##### Input for this task #####
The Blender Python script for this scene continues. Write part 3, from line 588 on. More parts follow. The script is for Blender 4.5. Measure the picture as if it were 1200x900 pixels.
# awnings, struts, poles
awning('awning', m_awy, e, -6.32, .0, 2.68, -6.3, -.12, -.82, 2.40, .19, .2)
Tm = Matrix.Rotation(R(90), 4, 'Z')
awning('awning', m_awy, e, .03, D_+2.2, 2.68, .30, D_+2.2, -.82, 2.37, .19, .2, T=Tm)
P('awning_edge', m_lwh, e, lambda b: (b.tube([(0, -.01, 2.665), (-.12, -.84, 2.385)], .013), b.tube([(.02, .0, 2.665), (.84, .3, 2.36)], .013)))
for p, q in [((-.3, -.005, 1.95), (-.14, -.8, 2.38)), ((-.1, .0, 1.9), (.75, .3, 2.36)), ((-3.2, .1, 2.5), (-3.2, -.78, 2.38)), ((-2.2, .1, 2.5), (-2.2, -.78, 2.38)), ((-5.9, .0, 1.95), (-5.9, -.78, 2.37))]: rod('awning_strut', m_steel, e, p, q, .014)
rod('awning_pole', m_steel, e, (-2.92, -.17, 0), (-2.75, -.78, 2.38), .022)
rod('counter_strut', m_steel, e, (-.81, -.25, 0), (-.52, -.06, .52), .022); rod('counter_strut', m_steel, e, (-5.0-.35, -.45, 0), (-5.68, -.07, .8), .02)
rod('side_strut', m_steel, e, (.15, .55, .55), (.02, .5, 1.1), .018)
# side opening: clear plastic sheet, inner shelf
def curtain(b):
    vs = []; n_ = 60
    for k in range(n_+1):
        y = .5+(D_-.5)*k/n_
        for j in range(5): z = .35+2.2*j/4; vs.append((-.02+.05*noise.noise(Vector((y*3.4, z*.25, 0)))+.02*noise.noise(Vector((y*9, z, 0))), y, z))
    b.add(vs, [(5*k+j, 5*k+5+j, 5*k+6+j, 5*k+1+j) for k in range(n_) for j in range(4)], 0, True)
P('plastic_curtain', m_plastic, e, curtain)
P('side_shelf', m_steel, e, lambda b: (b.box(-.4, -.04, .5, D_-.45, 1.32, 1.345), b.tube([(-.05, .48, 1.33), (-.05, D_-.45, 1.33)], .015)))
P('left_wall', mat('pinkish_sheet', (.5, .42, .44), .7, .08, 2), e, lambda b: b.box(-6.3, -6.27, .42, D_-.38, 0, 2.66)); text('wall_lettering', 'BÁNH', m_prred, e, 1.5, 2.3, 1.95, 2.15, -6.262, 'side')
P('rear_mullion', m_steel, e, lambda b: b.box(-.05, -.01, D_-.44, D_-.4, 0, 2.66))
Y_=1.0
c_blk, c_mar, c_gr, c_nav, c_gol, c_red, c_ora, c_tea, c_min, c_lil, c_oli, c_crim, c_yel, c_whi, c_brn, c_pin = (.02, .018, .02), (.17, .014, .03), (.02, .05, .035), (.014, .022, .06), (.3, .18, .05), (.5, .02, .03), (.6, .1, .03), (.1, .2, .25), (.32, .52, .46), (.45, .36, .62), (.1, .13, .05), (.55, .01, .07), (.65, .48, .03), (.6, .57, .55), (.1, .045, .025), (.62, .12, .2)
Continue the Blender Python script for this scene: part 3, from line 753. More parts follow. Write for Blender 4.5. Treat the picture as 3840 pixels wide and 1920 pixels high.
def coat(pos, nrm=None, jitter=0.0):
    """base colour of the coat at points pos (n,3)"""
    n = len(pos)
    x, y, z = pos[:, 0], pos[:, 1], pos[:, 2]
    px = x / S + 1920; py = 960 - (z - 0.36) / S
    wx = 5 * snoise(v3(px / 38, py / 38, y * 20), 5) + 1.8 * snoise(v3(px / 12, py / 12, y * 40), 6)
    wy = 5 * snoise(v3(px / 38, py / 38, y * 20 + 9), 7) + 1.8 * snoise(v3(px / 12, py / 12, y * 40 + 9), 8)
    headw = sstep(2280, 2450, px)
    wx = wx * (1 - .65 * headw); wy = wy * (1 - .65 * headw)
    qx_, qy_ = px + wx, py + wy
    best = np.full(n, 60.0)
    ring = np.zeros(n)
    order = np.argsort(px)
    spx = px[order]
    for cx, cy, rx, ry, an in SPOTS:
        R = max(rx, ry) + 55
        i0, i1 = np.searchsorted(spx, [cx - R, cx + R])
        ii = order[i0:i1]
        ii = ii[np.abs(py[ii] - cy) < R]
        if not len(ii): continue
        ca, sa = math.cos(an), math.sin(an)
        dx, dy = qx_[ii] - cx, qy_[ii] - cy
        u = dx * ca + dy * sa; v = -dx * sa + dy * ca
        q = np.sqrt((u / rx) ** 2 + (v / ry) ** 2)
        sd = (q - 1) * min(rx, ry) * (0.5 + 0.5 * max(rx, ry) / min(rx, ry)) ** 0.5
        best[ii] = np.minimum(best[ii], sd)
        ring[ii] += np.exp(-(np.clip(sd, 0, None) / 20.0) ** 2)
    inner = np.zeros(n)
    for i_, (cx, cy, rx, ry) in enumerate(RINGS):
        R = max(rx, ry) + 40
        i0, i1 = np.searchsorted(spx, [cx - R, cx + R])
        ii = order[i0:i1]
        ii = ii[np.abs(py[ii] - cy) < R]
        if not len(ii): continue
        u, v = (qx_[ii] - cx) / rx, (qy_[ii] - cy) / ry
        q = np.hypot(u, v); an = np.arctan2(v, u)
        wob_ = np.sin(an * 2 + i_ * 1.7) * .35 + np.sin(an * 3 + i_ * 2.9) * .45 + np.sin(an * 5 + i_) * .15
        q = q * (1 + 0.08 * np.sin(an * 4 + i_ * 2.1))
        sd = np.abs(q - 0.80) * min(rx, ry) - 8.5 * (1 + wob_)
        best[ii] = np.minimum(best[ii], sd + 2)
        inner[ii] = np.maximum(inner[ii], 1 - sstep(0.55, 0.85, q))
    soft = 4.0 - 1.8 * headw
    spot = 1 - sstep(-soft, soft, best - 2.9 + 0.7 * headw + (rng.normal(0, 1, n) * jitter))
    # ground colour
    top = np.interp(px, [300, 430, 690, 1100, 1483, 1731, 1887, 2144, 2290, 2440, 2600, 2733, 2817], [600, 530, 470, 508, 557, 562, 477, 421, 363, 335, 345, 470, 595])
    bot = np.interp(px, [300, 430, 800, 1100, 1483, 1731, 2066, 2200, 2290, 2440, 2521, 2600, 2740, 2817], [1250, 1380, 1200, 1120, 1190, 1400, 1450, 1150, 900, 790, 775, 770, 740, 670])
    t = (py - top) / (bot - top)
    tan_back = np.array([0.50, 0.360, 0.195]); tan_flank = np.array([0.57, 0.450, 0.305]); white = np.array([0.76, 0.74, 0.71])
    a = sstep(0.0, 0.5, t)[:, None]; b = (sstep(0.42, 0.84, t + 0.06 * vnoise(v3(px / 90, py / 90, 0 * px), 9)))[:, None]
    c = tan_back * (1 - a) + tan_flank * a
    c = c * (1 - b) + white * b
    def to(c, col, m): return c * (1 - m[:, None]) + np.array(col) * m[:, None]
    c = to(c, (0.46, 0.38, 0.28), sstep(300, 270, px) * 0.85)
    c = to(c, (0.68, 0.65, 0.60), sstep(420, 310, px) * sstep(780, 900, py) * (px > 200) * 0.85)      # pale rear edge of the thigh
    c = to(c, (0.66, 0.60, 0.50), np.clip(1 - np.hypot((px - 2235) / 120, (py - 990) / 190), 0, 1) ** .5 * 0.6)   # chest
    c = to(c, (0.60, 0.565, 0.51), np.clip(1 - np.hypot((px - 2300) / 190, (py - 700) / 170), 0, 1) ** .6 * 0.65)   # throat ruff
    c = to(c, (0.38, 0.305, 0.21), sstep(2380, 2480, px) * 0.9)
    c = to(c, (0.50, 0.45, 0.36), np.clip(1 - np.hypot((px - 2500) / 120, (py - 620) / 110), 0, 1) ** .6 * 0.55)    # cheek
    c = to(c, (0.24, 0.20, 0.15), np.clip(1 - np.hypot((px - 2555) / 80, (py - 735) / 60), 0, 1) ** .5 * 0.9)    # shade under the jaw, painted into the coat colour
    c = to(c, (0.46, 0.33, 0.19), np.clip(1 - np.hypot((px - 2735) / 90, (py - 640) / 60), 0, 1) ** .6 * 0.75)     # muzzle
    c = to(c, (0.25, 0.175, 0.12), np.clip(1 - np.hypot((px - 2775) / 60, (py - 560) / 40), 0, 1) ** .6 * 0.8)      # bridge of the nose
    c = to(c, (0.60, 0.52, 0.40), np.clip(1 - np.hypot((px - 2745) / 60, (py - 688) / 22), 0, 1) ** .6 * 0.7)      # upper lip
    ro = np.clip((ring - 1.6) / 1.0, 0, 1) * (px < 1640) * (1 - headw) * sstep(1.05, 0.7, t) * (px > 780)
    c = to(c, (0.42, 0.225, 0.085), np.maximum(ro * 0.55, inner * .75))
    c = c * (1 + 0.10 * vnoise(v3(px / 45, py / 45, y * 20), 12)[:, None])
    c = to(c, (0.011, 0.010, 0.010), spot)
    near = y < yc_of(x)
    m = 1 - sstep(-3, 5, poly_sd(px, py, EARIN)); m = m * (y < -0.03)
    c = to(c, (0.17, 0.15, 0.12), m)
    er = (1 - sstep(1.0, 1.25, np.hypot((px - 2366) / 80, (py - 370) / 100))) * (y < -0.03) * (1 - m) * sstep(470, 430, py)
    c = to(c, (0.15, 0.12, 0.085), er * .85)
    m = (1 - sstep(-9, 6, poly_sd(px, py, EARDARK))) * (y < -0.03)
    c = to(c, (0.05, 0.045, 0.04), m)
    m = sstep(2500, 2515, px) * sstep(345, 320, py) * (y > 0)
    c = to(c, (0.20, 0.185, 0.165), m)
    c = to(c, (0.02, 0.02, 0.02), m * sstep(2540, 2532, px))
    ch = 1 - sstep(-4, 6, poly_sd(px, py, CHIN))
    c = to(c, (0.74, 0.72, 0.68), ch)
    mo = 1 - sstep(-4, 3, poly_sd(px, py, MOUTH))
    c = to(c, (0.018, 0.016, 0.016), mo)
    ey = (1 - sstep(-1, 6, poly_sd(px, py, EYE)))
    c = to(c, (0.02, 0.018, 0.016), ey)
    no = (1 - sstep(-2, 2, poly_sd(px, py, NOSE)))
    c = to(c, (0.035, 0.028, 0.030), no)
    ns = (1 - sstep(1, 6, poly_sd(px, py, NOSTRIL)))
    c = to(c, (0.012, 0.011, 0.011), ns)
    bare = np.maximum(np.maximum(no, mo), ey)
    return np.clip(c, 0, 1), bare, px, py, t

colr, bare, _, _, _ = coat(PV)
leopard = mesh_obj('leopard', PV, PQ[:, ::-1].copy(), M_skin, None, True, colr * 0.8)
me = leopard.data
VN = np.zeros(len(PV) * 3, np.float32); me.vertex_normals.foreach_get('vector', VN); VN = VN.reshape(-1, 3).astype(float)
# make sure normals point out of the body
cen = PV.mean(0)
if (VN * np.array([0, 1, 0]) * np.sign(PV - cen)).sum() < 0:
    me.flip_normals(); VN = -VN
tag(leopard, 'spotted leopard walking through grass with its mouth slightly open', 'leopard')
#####
* [Instructions for the task]
All lines from the line containing "colr * 0.8)" through the end of the listing above are to be duplicated exactly; include both ends and nothing further.

* [The completed task]
leopard = mesh_obj('leopard', PV, PQ[:, ::-1].copy(), M_skin, None, True, colr * 0.8)
me = leopard.data
VN = np.zeros(len(PV) * 3, np.float32); me.vertex_normals.foreach_get('vector', VN); VN = VN.reshape(-1, 3).astype(float)
# make sure normals point out of the body
cen = PV.mean(0)
if (VN * np.array([0, 1, 0]) * np.sign(PV - cen)).sum() < 0:
    me.flip_normals(); VN = -VN
tag(leopard, 'spotted leopard walking through grass with its mouth slightly open', 'leopard')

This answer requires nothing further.